### DATASET SECTION
+ + + + + + +

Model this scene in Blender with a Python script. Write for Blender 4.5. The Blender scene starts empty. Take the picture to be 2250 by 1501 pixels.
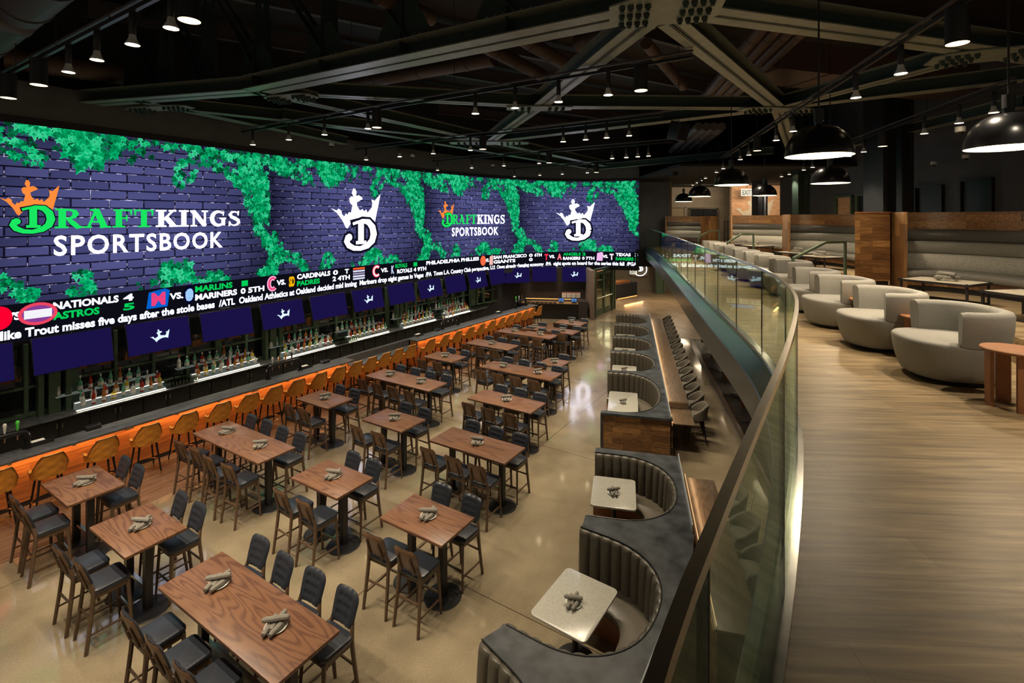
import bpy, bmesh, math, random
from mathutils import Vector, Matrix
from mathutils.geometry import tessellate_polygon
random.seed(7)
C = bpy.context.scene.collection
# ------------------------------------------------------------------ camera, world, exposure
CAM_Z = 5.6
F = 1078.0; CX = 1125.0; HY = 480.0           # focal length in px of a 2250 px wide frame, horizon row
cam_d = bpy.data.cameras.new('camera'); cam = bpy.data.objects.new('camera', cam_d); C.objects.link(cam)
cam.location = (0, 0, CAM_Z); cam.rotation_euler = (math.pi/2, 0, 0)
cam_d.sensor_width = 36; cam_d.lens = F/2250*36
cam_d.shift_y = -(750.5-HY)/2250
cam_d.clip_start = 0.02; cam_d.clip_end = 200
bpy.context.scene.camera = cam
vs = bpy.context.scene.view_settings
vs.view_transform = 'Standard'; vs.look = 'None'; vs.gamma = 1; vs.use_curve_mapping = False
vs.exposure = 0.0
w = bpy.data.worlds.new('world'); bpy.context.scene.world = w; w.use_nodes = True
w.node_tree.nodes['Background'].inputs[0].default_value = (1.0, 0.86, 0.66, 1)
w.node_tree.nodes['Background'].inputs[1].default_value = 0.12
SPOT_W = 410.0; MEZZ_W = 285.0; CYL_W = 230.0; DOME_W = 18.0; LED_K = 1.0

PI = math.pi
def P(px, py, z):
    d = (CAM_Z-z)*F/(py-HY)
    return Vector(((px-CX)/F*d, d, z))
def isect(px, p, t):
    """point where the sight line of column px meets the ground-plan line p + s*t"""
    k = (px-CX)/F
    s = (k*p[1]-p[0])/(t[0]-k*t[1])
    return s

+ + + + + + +

Reproduce the full listing faithfully, but do not carry over any pictures.

Model this scene in Blender with a Python script. Write for Blender 4.5. The Blender scene starts empty. Take the picture to be 2250 by 1501 pixels.
import bpy, bmesh, math, random
from mathutils import Vector, Matrix
from mathutils.geometry import tessellate_polygon
random.seed(7)
C = bpy.context.scene.collection
# ------------------------------------------------------------------ camera, world, exposure
CAM_Z = 5.6
F = 1078.0; CX = 1125.0; HY = 480.0           # focal length in px of a 2250 px wide frame, horizon row
cam_d = bpy.data.cameras.new('camera'); cam = bpy.data.objects.new('camera', cam_d); C.objects.link(cam)
cam.location = (0, 0, CAM_Z); cam.rotation_euler = (math.pi/2, 0, 0)
cam_d.sensor_width = 36; cam_d.lens = F/2250*36
cam_d.shift_y = -(750.5-HY)/2250
cam_d.clip_start = 0.02; cam_d.clip_end = 200
bpy.context.scene.camera = cam
vs = bpy.context.scene.view_settings
vs.view_transform = 'Standard'; vs.look = 'None'; vs.gamma = 1; vs.use_curve_mapping = False
vs.exposure = 0.0
w = bpy.data.worlds.new('world'); bpy.context.scene.world = w; w.use_nodes = True
w.node_tree.nodes['Background'].inputs[0].default_value = (1.0, 0.86, 0.66, 1)
w.node_tree.nodes['Background'].inputs[1].default_value = 0.12
SPOT_W = 410.0; MEZZ_W = 285.0; CYL_W = 230.0; DOME_W = 18.0; LED_K = 1.0

PI = math.pi
def P(px, py, z):
    d = (CAM_Z-z)*F/(py-HY)
    return Vector(((px-CX)/F*d, d, z))
def isect(px, p, t):
    """point where the sight line of column px meets the ground-plan line p + s*t"""
    k = (px-CX)/F
    s = (k*p[1]-p[0])/(t[0]-k*t[1])
    return s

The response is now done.